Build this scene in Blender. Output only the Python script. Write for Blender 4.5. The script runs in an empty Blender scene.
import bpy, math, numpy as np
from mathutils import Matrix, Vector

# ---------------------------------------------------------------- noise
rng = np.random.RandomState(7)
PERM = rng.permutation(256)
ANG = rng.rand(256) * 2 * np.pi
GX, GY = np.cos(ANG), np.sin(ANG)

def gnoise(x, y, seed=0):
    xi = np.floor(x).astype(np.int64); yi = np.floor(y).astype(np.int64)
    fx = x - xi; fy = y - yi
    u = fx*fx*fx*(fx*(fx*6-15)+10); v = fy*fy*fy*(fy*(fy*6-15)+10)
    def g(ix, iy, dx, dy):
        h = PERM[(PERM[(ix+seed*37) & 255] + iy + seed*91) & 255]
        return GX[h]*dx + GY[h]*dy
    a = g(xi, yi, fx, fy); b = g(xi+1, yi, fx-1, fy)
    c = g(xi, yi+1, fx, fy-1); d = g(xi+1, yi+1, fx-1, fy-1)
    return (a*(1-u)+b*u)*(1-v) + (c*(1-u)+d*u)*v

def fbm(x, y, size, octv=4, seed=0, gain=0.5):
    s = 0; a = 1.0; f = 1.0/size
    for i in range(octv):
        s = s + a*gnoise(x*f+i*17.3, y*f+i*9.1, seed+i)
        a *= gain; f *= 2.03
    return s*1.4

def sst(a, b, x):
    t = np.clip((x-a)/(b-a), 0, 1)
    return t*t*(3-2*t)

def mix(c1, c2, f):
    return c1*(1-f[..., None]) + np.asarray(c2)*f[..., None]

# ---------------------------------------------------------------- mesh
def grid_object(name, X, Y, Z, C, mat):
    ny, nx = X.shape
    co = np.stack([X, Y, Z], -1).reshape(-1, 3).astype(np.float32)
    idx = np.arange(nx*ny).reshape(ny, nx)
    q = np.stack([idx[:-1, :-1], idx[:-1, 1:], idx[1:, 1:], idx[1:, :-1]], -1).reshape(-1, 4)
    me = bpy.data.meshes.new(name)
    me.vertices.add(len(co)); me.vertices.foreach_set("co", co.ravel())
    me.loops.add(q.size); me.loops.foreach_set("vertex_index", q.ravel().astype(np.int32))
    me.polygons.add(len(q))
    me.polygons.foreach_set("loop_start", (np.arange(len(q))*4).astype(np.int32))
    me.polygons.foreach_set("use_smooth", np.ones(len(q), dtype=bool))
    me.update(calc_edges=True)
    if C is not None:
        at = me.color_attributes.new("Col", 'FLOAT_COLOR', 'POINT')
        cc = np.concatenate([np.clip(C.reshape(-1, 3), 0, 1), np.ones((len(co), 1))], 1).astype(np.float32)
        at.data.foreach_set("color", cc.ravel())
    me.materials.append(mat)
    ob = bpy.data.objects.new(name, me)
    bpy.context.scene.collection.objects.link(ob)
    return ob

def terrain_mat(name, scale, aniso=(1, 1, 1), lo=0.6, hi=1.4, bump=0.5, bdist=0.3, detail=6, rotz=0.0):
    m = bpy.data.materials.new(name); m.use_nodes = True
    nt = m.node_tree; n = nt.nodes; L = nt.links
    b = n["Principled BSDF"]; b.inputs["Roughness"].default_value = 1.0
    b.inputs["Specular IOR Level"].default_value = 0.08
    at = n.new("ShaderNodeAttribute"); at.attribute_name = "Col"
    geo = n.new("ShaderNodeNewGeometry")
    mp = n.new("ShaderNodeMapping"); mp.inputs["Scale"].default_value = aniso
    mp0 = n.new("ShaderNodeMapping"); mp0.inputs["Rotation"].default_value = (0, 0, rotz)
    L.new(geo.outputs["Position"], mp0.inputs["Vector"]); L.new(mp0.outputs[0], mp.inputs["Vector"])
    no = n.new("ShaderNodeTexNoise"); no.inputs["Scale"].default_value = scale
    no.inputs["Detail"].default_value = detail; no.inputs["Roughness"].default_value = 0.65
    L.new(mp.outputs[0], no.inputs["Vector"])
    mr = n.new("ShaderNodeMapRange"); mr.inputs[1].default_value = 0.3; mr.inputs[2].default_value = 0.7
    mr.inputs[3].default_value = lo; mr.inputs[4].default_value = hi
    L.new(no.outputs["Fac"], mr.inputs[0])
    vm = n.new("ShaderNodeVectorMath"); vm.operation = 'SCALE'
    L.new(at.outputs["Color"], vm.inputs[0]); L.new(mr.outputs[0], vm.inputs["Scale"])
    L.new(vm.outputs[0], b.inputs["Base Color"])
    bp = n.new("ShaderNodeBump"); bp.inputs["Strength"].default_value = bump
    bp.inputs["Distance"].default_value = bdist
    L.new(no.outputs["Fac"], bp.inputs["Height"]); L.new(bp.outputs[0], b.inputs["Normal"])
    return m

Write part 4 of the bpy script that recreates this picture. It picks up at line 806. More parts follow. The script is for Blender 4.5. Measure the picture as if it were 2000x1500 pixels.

#####

Exercise instructions - Quote the listing word for word from its first line through the line in which "return c1*(1-f[..., None])" appears.

Solution for this problem -
Build this scene in Blender. Output only the Python script. Write for Blender 4.5. The script runs in an empty Blender scene.
import bpy, math, numpy as np
from mathutils import Matrix, Vector

# ---------------------------------------------------------------- noise
rng = np.random.RandomState(7)
PERM = rng.permutation(256)
ANG = rng.rand(256) * 2 * np.pi
GX, GY = np.cos(ANG), np.sin(ANG)

def gnoise(x, y, seed=0):
    xi = np.floor(x).astype(np.int64); yi = np.floor(y).astype(np.int64)
    fx = x - xi; fy = y - yi
    u = fx*fx*fx*(fx*(fx*6-15)+10); v = fy*fy*fy*(fy*(fy*6-15)+10)
    def g(ix, iy, dx, dy):
        h = PERM[(PERM[(ix+seed*37) & 255] + iy + seed*91) & 255]
        return GX[h]*dx + GY[h]*dy
    a = g(xi, yi, fx, fy); b = g(xi+1, yi, fx-1, fy)
    c = g(xi, yi+1, fx, fy-1); d = g(xi+1, yi+1, fx-1, fy-1)
    return (a*(1-u)+b*u)*(1-v) + (c*(1-u)+d*u)*v

def fbm(x, y, size, octv=4, seed=0, gain=0.5):
    s = 0; a = 1.0; f = 1.0/size
    for i in range(octv):
        s = s + a*gnoise(x*f+i*17.3, y*f+i*9.1, seed+i)
        a *= gain; f *= 2.03
    return s*1.4

def sst(a, b, x):
    t = np.clip((x-a)/(b-a), 0, 1)
    return t*t*(3-2*t)

def mix(c1, c2, f):
    return c1*(1-f[..., None]) + np.asarray(c2)*f[..., None]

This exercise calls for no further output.